Keiko Fujimori podría terminar el domingo, a sus 41 años recién cumplidos, como la primera mujer en ser elegida presidente de Perú, sucediendo a su hoy encarcelado padre Alberto en el sillón que éste ocupó hace más de tres lustros.

El balotaje del 5 de junio dará la respuesta al reto emprendido por la hija mayor del ex presidente, que busca coronar una carrera política iniciada a los 19 años -cuando fue primera dama del gobierno de su progenitor- para limpiar el estigma que recae sobre su apellido.

Para ello, Keiko debe culminar la travesía del espeso bosque de espinas que desemboca en las urnas, que ha cruzado cargando la pesada herencia de corrupción y autoritarismo que significó el gobierno fujimorista entre 1990 y 2000.

Para los peruanos, el lado bueno de esa herencia es que Alberto Fujimori derrotó a la feroz guerrilla maoísta de Sendero Luminoso y a la hiperinflación de cuatro dígitos que le dejó su antecesor Alan García.

Pero ahora el padre de Keiko está preso y condenado desde 2009 a 25 años de cárcel como autor intelectual de dos matanzas con 25 víctimas, un niño entre ellas, ocurridas en el marco de la lucha antiterrorista en 1991 y 1992.

Impenetrable y fría, Keiko ha reconstruido su imagen pública buscando transmitir nuevos valores, como un espíritu democrático, en un intento de distanciarse de la imagen de autócrata de su padre, quien el 5 de abril de 1992 dio un autogolpe con el que cerró el Congreso y tomó el control de las instituciones del Estado reeligiéndose dos veces en la presidencia.

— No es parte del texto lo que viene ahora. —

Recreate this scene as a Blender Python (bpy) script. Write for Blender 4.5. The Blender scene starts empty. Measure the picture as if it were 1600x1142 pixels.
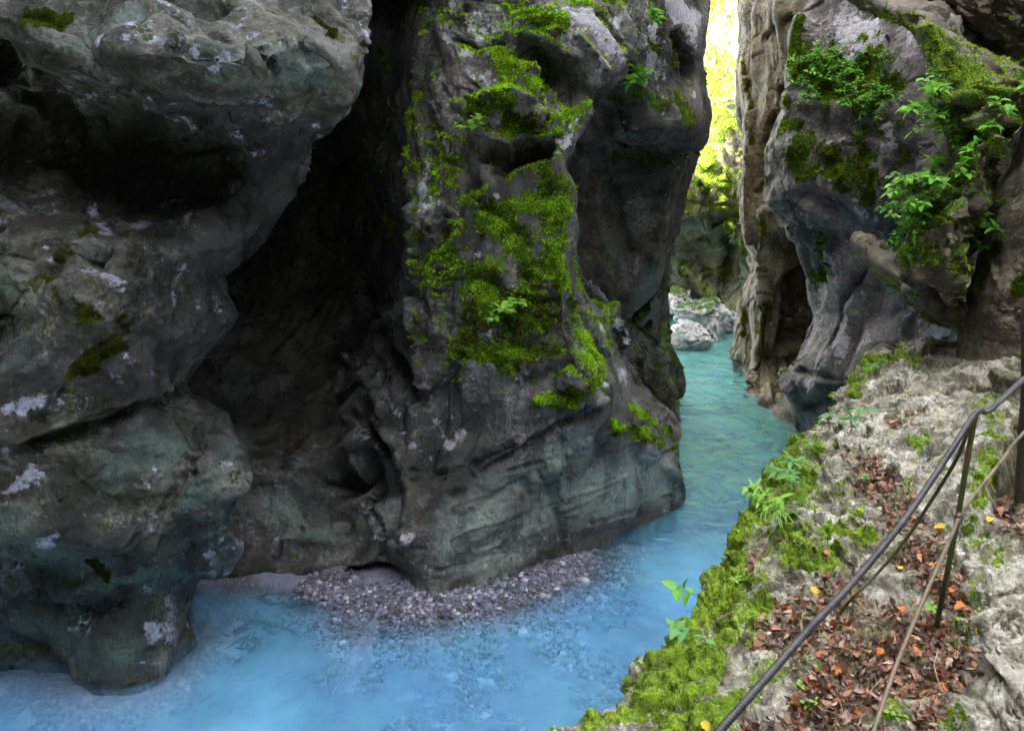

Para perpetuar la dinastía, Keiko debió vencer resistencias dentro del fujimorismo, un complejo rompecabezas conservador donde confluyen empresarios, tecnócratas del libre mercado y cuadros de clase media que sueñan con que Perú recupere con ella la senda de la seguridad ciudadana y perpetúe el crecimiento económico, cuya primera piedra colocó Alberto Fujimori en 1990.